The research, which surveyed over 2,500 UK homeowners, found that the majority of respondents plan to remain in their current properties and undertake improvements.

Responses to the survey indicate a significant shift since 2014, when the number of homeowners progressing to their second home reached a seven-year high.

City house price inflation slows

House price inflation was cited as a central factor in the survey, with almost a third of respondents (31%) attributing recent house price inflation as the cause of their decision not to move.

Gemma Sonfield, head of home insurance at comparethemarket.com, said: “The huge growth in house prices since 2009, which has seen the average price go from just over £150,000 in June 2009 to nearly £214,000 in June 2016, makes it difficult for many people to make the move they’d ideally want and, for a lot of would-be movers, stamp duty is the straw that breaks the camel’s back.

“With nearly four in 10 homeowners saying that they would undertake home improvements specifically to increase the value of their home, “improve before you move” is becoming an important tactic for climbing the housing ladder versus simply making a person’s living quarters a bit nicer.”

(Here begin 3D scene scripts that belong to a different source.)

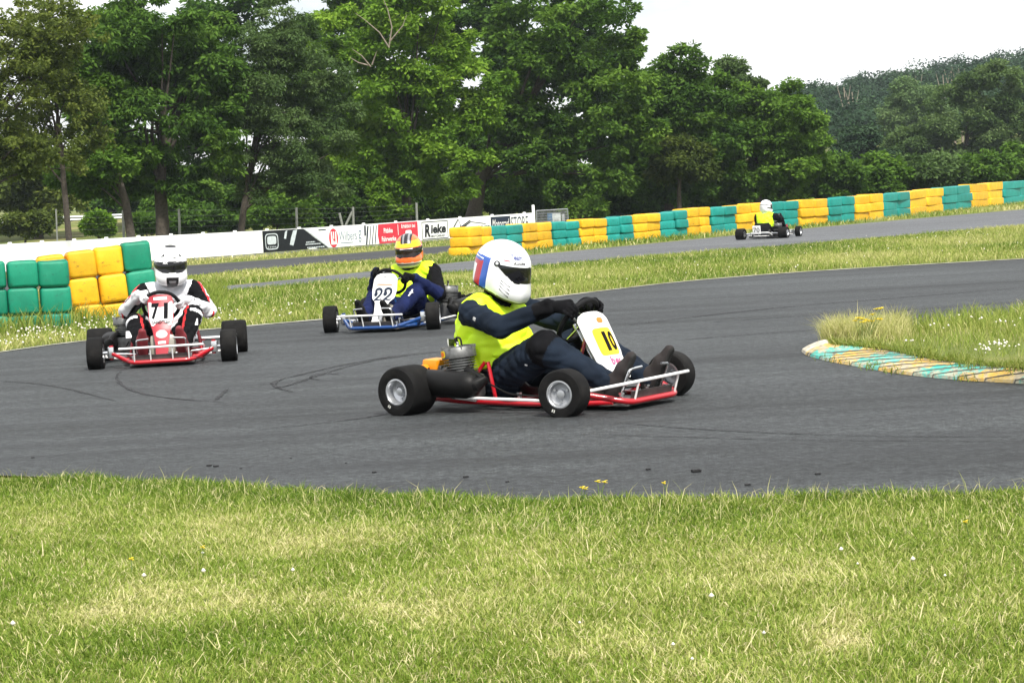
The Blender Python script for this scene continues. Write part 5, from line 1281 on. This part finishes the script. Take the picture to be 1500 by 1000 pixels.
    pl=MB(); c=M0@Vector((0,0,.366)); pl.tube([c,c+Vector((0,0,.025))],.008,8); pl.build('spark_plug',M_plate,k)
    cb=MB(); cb.bend([c+Vector((-.01,0,.018)),c+Vector((-.012,0,.05)),c+Vector((.03,es*.01,.05)),c+Vector((.05,es*.02,-.02)),c+Vector((.05,es*.03,-.10))],.0055,8,rad_=.025); cb.tube([c+Vector((0,0,.012)),c+Vector((-.012,0,.048))],.009,8); cb.build('plug_cap',M_cable,k)
    ca=MB(); ca.tube([(ex-.09,ey,.215),(ex-.15,ey,.225)],.028,14); ca.box((ex-.165,ey,.215),(.05,.06,.09),bev=.01); ca.build('carburettor',M_alu,k)
    ab=MB(); ab.box((ex-.215,ey-es*.02,.245),(.105,.13,.10),(0,.05,0),bev=.016); ab.tube([(ex-.235,ey+es*.05,.24),(ex-.235,ey+es*.085,.24)],.03,14); ab.build('airbox',spec.get('abm',M_orng),k)
    lv=MB(); lv.bend([(ex-.20,ey+es*.06,.245),(ex-.30,ey+es*.10,.26),(ex-.37,ey+es*.09,.235)],.006,6,rad_=.03); lv.build('lever',M_cable,k)
    x_=MB(); yo=es*.435; dx=-.02
    x_.tube([(ex+.07,ey+es*.06,.24),(ex+.17+dx,ey+es*.10,.215),(ex+.235+dx,yo,.19),(ex+.21+dx,yo+es*.03,.165),(ex+.13+dx,yo+es*.03,.16)],[.022,.024,.028,.040,.062],18)
    x_.tube([(ex+.215+dx,yo+es*.03,.163),(ex+.19+dx,yo+es*.03,.163),(ex+.14+dx,yo+es*.03,.163),(ex-.13+dx,yo+es*.03,.172),(ex-.22,yo+es*.02,.18),(ex-.30,yo-es*.02,.20),(ex-.36,yo-es*.08,.215)],[.03,.062,.075,.078,.07,.035,.018],24)
    x_.build('exhaust',M_exh,k)
    # tank and battery of small parts
    tk=MB(); tk.box((.36,0,.145),(.20,.20,.17),(0,-.25,0),bev=.035); tk.tube([(.33,.0,.225),(.33,0,.25)],.03,14); tk.build('fuel_tank',M_tank,k)
    ch=MB(); 
    for dz in (-.085,.03): ch.tube([(rx,es*.20,.14+dz),(ex+.02,es*.215,.14+dz*.45)],.006,6)
    ch.build('chain',M_alu,k)
    bl=MB()
    for (x,y,z) in [(.60,-.14,.10),(.64,.06,.09),(.55,.20,.10),(-.02,-.22,.07),(.66,-.22,.075),(.66,.22,.075)]: bl.tube([(x,y,z-.03),(x,y,z+.02)],.012,8); bl.tube([(x,y,z+.02),(x,y,z+.03)],.017,6)
    bl.build('bolt',M_chr,k)
    cab=MB(); cab.bend([(.64,-.15,.10),(.40,-.25,.075),(0,-.34,.10),(-.2,es*.30,.17)],.005,6,rad_=.06); cab.bend([(.62,.15,.10),(.3,.12,.09),(-.2,.1,.06),(-.46,-es*.16,.16)],.005,6,rad_=.06); cab.build('cable',M_cable,k)
    return k
def grip(spec,a):
    C,u,v,n,R=spec['wheel']; o=u*math.cos(a)+v*math.sin(a); t=-u*math.sin(a)+v*math.cos(a); return C+o*R,t,o,n
# ------------------------------------------------------------------ the four karts and their drivers
def place(px,py,local,phi):
    """kart origin so that the local point (x,y) stands at ground pixel"""
    g=gp(px,py); c,s=math.cos(phi),math.sin(phi)
    return Vector((g.x-(local[0]*c-local[1]*s), g.y-(local[0]*s+local[1]*c), g.z))
def seat_person(k,label):
    return empty('person',k.location,k.rotation_euler.z,label,'person','drivers in the karts')
def wrist_from(c,o,n,el,d=.095):
    b=Vector(c)+Vector(o)*.02+Vector(n)*.036; e=(Vector(el)-b).normalized(); q=(e*.75+Vector(n)*.25+Vector(o)*.1).normalized(); return b+q*d
def hands(p,spec,J,angs,h,mats):
    for q,a,sg in (('R',angs[0],1),('L',angs[1],-1)):
        c,t,o,n=grip(spec,a); w=wrist_from(c,o,n,J['el'+q]); J['wr'+q]=w; glove(p,c,t,o,n,w,J['el'+q],h,mats,sg if q=='R' else sg)
def shoes(p,J,h,mats):
    for q in 'RL':
        an=Vector(J['an'+q]); heel=an+Vector((.015,0,-.075)); 
        toe=Vector(J['toe'+q]); ball=heel.lerp(toe,.68); shoe(p,an,heel,ball,toe,h,mats,q)
# ---- number 10, red frame, nearest
phi=rad(-37); spec={'wide':1,'sticker':1}
k1=kart(place(818,614,(.50,-.585),phi),phi,'red framed kart with a white panel and yellow number field, nearest to the camera',M_fr,-1,rad(9),spec)
pn=Panel([(.325,.525,.070),(.335,.515,.115),(.352,.488,.142),(.40,.39,.142),(.46,.265,.132),(.505,.175,.115),(.512,.160,.098)],1.05,.01); po=pn.build(M_plate,k1); F_=pn.fn(.003); F2=pn.fn(.005)
mb=MB(); put_poly(mb,oval(.012,-.188,.090,.082,32,7),F_,6); mb.build('number_field',M_yelp,po,smooth=False)
mb=MB(); put_text(mb,'1',F2,.008,-.188,.034,.115,.05); put_text(mb,'0',F2,.068,-.188,.055,.115,.04); mb.build('number',M_inkk,po,smooth=False)
mb=MB(); put_poly(mb,oval(.035,-.060,.030,.016,20,3),F_,3); mb.build('sticker',M_or,po,smooth=False)
mb=MB(); put_text(mb,'b',F_,-.010,-.303,.030,.050,.03); put_text(mb,'e',F_,.028,-.311,.032,.034,.03); put_text(mb,'r',F_,.060,-.311,.020,.034,.03); mb.build('lettering',M_pink,po,smooth=False)
mb=MB(); put_text(mb,'kart team',F_,.012,-.352,.045,.010,.0) if False else put_poly(mb,rect(.01,.06,-.354,-.349,3),F_,2); mb.build('decal',M_ink,po,smooth=False)
p1=seat_person(k1,'driver in a yellow vest and dark navy suit, white helmet with blue and red flashes')
Rh=rotm(rad(9),rad(-17),rad(0)); R0=rotm(0,0,0)
J={'pelvis':(-.325,0,.17),'chest':(-.362,0,.425),'neck':(-.322,0,.585),'head':(-.250,.0,.775),'Rh':Rh,'shR':(-.335,-.215,.540),'shL':(-.325,.205,.55),'elR':(-.09,-.275,.465),'elL':(-.05,.30,.44),
 'hipR':(-.23,-.10,.155),'hipL':(-.23,.10,.155),'knR':(.17,-.215,.345),'knL':(.17,.19,.36),'anR':(.565,-.15,.135),'anL':(.580,.185,.14),'toeR':(.690,-.145,.285),'toeL':(.715,.195,.29)}
hands(p1,spec,J,(rad(148),rad(28)),.0045,[M_blk,M_glove_w]); shoes(p1,J,.006,[M_shoe_g,M_sole])
def pick1(nm,t,C,sd,gi):
    out=[]
    for n_,x,c in zip(nm,t,C):
        m=0
        if n_ in ('neck',): m=1
        elif n_=='head': m=2
        elif n_[:2]=='fo' and x>.72: m=1
        elif n_[:2]=='th' and x>.90: m=1
        elif n_[:2]=='sh' and x<.10: m=1
        out.append(m)
    return np.array(out)
b1=rider(p1,J,.0078,[M_navy_s,M_blk,M_skin],pick1,{'hem':.215,'hx':.18,'neck':.6,'w':.235},seed=4,girth=1.20,arm=.80)
mb=MB(); mb.box((-.245,-.302,.515),(.035,.004,.02),(0,.35,-.35),bev=.0015); mb.build('arm_badge',M_glove_w,p1)
mb=MB(); mb.ball((.07,-.262,.262),(.014,.008,.014),6); mb.build('knee_badge',M_wsuit,p1)
H=Helmet(.022,-.120,1.08,-.22)
def vis1(a,C): t=np.clip((80-a)/45,0,1); return (a<80)&(C[:,2]<.046-.0001*a)&(C[:,2]>.030-.072*t)
def col1(a,C,ca):
    m=np.zeros(len(a),int); z=C[:,2]
    blue=(a>98)&(z<.060)&((a<116)|(z>.032)); red=(a>=116)&(z<=.032)&((a<136)|(z>.008)); m[blue]=2; m[red]=3; m[(a>98)&(z<-.125)]=1; return m
vent=[]
for i in range(4):
    e=-.36-.085*i; vent.append([(-rad(64),e+.10),(-rad(64),e+.075),(-rad(43),e-.045),(-rad(43),e-.02)]); vent.append([(rad(64),e+.10),(rad(43),e-.02),(rad(43),e-.045),(rad(64),e+.075)])
ring=lambda a,e,ra,re:[(a+ra*math.cos(2*PI*i/20),e+re*math.sin(2*PI*i/20)) for i in range(20)]
H.build(p1,J['head'],Rh,[M_hw,M_hk,M_hb,M_hr],col1,vis1,M_vis,texts=[('Team',-rad(36),rad(37),.56,.20,M_ink,0,0),('Rundle',-rad(28),rad(24),.50,.10,M_inkk,.2,.05),('Team',rad(36),rad(37),.42,.15,M_ink,0,0)],
  lines=[(M_hk,[ring(-rad(80),rad(17),.13,.115),ring(rad(80),rad(17),.13,.115)]+vent),(M_inkr,[[(-rad(66),.46),(-rad(66),.51),(-rad(52),.50),(-rad(52),.45)]]),(M_hw,[[(-rad(118),.29),(-rad(118),.34),(-rad(150),.34),(-rad(150),.29)]])])
mb=MB(); mb.ball((0,0,0),(.010,.006,.010),6); o=mb.build('visor_screw',M_hw,p1); q=np.array(J['head'])+Rh@(H.r(np.array([-rad(80)]),np.array([rad(17)]))[0]*1.08*1.02); o.location=q
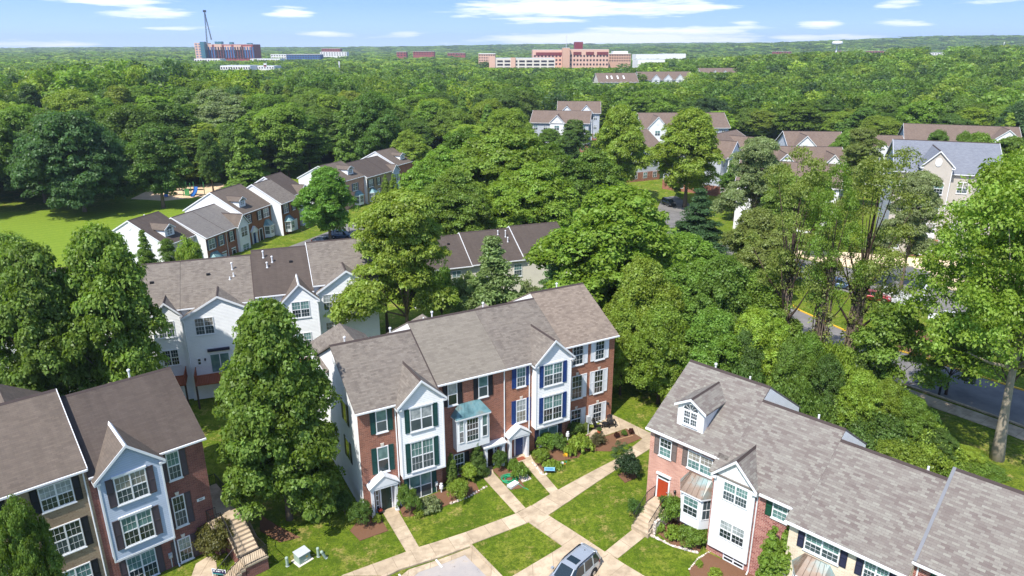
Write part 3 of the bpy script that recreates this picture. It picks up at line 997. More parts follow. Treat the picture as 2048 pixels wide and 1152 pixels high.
    def dormer(s, x0, x1, y0, z0, ze, zp, wall='siding_v', roof='roof_mix', arch=True, ov=.22):
        P0, k, yr, kb, zr = s.rp
        xc = (x0 + x1) / 2
        sl = (zp - ze) / ((x1 - x0) / 2 + ov)
        zw = ze + sl * ov - .15
        yb = (zw - P0) / k + .1
        q = M()
        q.prism([(x0, y0, z0), (x1, y0, z0), (x1, y0, zw), (xc, y0, zp - .17), (x0, y0, zw)], (0, .12, 0))
        for xx in (x0, x1 - .1):
            q.prism([(xx, y0 + .12, z0 - .05), (xx, y0 + .12, zw), (xx, yb, zw), ], (.1, 0, 0))
        do = s.part('dormer', q, wall)
        r = M()
        back = (zp - P0) / k
        for xe in (x0 - ov, x1 + ov):
            ybk = (ze - P0) / k
            r.prism([(xe, y0 - .2, ze), (xc, y0 - .2, zp), (xc, back + .2, zp), (xe, ybk + .25, ze)], (0, 0, -.11))
        ro = s.part('dormer_roof', r, roof, do)
        s.part('ridge_cap', M().prism([(xc - .11, y0 - .2, zp - .11 * sl + .012), (xc, y0 - .2, zp + .04), (xc + .11, y0 - .2, zp - .11 * sl + .012)], (0, back - y0 + .1, 0)), 'ridge', ro)
        w = M()
        for xe in (x0 - ov, x1 + ov):
            w.prism([(xe, y0 - .25, ze - .17), (xc, y0 - .25, zp - .17), (xc, y0 - .25, zp + .02), (xe, y0 - .25, ze + .02)], (0, .05, 0))
        s.part('rake_board', w, 'white', do)
        ww = (x1 - x0) * .27
        h1 = z0 + (zw - z0) * .86
        s.window(xc - ww, xc + ww, z0 + .35, h1, y0, two=True, sill=True, parent=do, up='glass', lo='screen')
        if arch:
            q, g = M(), M()
            n = 10
            rr = ww
            pts = [(xc + rr * math.cos(math.pi * a / n), rr * .8 * math.sin(math.pi * a / n)) for a in range(n + 1)]
            g.prism([(a, y0 - .03, h1 + .08 + b) for a, b in pts], (0, .04, 0))
            for a in range(n):
                (ax, az_), (bx, bz_) = pts[a], pts[a + 1]
                q.prism([(ax, y0 - .06, h1 + .08 + az_), (bx, y0 - .06, h1 + .08 + bz_), (xc + (bx - xc) * 1.14, y0 - .06, h1 + .08 + bz_ * 1.16), (xc + (ax - xc) * 1.14, y0 - .06, h1 + .08 + az_ * 1.16)], (0, .07, 0))
            for a in (2, 4, 6, 8):
                ax, az_ = pts[a]
                q.tube([(xc, y0 - .035, h1 + .08), (ax, y0 - .035, h1 + .08 + az_)], .014, 4)
            fo = s.part('fanlight', q, 'white', do)
            s.part('pane', g, 'glass', fo)
        return do
    def lamp(s, x, y, z):
        k = M().box(x - .05, x + .05, y - .05, y + .01, z - .1, z + .1).lathe((x, y - .13, z), [(.03, -.16), (.08, -.12), (.1, .08), (.02, .16)], 8)
        s.part('wall_lamp', k, 'iron')
    def meter(s, x, y, z):
        k = M().box(x - .13, x + .13, y - .12, y + .01, z, z + .42).lathe((x, y - .17, z + .22), [(.09, -.1), (.11, 0), (.09, .1)], 10).tube([(x, y - .06, z), (x, y - .06, z - .8)], .04, 6)
        s.part('utility_meter', k, 'meter')
    def louvre(s, x, y, z, r=.35):
        """round gable vent on an end wall at x"""
        k = M()
        pts = [(x, y + r * math.cos(2 * math.pi * a / 14), z + r * math.sin(2 * math.pi * a / 14)) for a in range(14)]
        k.prism(pts, (-.06, 0, 0))
        s.part('gable_vent', k, 'white')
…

Stamp duty was also identified by respondents as a major hurdle: one in 10 view the high cost of stamp duty as preventing them from moving home and nearly a third (31%) admit they would be more likely to move house if there was a significant cut in stamp duty.

Many homeowners instead choose to use that money to add a new kitchen, bedroom or living room to their existing home, according to the study.

The study suggests a reduction in desire to move homes could result in a slowdown in housing demand over the coming months.